In Syria since the civil war began, more than 50,000 people have been killed, thousands more injured, imprisoned and tortured, and millions made homeless or turned into refugees. The war has also caused irreparable damage to some of the world's most precious historical sites. The treasures now being destroyed matter to everyone on the planet, argues historian Dan Snow (BBC, 'Syria's priceless heritage under attack',
It feels cruel to talk of bricks and mortar while children freeze in unsanitary refugee camps, and yet these sites and treasures matter to everyone on the planet, and they matter particularly to Syrians, who will rely on them as the mainstay of their economy whenever peace is restored. The heritage casualty list is deeply alarming.[...]  the Syrian government's Directorate General of Antiquities and Museums is doing a heroic job, but the scale of the catastrophe is swamping its meagre resources.  Artefacts have been removed from galleries, hidden in cellars and taken to secure locations but an organisation that lacked funds even in peacetime is struggling now. The Syrian government has lost control of several stretches of its border. Treasures are being smuggled out and sold. One report claims $2bn (£1.25bn) worth of artefacts have already left the country. 

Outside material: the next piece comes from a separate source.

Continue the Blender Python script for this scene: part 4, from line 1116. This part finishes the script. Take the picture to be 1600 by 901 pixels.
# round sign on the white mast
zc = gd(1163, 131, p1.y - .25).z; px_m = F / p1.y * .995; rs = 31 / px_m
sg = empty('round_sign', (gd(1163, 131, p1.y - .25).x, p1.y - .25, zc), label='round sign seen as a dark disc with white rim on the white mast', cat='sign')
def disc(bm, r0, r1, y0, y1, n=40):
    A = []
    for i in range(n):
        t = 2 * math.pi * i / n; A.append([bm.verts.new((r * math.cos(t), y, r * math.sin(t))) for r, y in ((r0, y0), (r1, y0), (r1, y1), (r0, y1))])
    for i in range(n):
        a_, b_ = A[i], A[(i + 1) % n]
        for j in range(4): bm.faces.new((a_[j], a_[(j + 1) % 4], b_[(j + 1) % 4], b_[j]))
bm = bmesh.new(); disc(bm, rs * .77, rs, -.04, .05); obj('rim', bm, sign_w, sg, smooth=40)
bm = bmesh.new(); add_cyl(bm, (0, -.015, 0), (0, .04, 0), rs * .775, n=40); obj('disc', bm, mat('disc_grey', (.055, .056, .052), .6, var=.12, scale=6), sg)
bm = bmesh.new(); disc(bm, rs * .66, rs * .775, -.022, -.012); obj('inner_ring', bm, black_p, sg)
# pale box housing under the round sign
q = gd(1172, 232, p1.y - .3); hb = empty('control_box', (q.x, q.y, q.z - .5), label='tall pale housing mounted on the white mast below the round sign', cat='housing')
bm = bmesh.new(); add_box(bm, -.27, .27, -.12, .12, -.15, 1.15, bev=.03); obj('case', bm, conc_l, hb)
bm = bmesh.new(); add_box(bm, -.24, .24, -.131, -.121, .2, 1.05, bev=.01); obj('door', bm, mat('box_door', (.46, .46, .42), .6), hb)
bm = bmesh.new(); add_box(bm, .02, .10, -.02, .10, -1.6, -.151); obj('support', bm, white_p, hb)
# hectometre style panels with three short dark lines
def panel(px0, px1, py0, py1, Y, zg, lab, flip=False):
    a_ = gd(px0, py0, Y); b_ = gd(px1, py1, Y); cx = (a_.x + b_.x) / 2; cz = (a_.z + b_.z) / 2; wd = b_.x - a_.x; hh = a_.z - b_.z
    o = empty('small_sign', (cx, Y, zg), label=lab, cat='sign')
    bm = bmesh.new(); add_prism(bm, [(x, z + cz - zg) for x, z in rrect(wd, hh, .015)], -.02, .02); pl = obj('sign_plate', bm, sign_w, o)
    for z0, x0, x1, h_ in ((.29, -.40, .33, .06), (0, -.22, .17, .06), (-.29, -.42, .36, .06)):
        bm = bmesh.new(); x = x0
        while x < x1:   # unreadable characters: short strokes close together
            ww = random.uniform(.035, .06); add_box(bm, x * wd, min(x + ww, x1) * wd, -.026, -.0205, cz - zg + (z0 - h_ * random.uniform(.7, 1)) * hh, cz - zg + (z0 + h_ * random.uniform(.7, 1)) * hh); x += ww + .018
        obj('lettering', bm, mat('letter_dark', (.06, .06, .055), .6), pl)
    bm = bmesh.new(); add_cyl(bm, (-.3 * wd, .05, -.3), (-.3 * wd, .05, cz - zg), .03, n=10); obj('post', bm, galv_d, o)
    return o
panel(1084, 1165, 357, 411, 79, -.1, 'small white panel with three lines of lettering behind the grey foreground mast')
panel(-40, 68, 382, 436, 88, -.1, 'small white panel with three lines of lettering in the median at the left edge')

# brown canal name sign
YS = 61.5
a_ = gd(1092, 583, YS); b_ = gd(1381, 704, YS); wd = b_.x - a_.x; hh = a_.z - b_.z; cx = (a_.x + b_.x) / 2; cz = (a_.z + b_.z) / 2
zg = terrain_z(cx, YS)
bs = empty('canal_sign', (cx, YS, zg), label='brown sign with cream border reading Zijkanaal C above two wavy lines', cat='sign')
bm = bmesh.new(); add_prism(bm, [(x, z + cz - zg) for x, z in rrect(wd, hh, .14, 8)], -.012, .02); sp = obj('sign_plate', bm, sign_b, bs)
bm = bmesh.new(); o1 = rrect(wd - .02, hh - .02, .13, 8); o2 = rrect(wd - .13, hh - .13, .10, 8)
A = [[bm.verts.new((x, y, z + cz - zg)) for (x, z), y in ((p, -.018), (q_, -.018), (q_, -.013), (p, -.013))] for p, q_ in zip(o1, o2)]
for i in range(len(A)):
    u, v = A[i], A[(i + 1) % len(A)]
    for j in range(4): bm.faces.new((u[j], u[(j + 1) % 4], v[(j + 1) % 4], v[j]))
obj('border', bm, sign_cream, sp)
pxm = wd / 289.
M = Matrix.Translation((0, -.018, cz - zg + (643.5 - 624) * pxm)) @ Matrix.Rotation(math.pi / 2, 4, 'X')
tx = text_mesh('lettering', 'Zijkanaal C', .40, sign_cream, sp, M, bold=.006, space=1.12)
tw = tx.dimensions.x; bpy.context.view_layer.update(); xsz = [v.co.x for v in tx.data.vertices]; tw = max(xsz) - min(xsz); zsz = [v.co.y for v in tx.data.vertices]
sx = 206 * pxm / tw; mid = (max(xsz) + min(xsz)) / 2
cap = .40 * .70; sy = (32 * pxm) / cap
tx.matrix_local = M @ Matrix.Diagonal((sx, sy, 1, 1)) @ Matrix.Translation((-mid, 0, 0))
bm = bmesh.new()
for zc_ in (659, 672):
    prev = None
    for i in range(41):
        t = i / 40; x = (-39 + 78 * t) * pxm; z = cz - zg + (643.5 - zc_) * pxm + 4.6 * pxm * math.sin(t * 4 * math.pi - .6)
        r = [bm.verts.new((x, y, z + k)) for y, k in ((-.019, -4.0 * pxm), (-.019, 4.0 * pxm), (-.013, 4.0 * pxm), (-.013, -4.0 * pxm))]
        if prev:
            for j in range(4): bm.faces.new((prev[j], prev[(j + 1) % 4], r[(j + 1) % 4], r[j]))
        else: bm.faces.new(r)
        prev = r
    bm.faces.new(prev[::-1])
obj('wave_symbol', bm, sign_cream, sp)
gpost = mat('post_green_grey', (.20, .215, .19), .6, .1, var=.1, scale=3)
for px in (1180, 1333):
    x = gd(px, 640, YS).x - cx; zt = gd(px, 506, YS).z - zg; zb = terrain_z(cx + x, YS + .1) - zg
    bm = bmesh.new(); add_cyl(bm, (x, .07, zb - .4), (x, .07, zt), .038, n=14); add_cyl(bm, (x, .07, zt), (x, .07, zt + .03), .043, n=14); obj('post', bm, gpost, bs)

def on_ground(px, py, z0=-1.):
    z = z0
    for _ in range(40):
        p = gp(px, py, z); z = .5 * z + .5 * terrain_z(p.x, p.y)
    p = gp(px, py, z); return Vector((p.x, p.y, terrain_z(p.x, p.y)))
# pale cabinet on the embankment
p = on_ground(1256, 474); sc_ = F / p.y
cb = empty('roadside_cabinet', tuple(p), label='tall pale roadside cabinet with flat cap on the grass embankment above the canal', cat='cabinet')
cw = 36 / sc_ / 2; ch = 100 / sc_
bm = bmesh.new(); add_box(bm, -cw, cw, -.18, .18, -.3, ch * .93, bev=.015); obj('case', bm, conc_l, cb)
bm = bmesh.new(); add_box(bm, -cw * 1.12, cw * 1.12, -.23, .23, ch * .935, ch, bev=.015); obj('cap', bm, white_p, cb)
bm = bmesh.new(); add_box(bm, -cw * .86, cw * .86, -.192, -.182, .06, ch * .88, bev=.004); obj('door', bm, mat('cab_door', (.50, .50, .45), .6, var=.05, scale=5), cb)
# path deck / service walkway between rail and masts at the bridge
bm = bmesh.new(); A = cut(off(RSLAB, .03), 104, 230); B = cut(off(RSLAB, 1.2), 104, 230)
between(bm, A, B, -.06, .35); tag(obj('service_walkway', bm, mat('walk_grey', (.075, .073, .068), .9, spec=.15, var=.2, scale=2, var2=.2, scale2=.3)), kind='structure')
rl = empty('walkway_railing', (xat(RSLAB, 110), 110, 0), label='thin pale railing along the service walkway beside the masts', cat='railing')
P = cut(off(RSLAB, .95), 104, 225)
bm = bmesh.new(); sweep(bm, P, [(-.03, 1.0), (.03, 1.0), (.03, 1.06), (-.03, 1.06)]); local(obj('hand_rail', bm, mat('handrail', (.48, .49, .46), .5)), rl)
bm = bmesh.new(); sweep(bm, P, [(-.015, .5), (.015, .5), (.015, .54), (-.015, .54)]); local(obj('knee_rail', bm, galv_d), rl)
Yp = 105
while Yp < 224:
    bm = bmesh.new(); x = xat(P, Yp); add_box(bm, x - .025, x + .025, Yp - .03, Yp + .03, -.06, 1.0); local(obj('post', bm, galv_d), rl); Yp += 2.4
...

The basis for the claim of such a high monetary value for the artefacts being sent to foreign markets was not stated ("one report claims..." where? It was made/written by whom?).  Snow points out the importance of Syria's heritage to the country's future well-being:
Heritage binds communities together. Like the pictures, heirlooms and stories in a family home, it forms a bedrock of shared memory. When the war ends Syria's treasures will be the foundations on which a shredded national identity can be rebuilt. Just as importantly, the tourists who were once drawn to Syria by the extraordinary heritage will return. Tourism was vital to the Syrian economy and the only sector in which, before the war, massive growth was a realistic prospect. If Syria's soul is to be healed, it needs its treasures, and if Syria's wrecked economy and impoverished people are to recover, its magical sites, and the tourists they attract, will play a central part.
It seems to me that in all this talk of heritage being a motor of tourism (ie the economic) argument tends to swamp the academic one. the minor 'flat' sites will never attract tourists, does that mean that their looting is in some way not as important as itf someone dug a hopeful hole in the cemeteries of Palmyra? Holes can be filled in so tourists do not see them, it's the information loss that is the problem.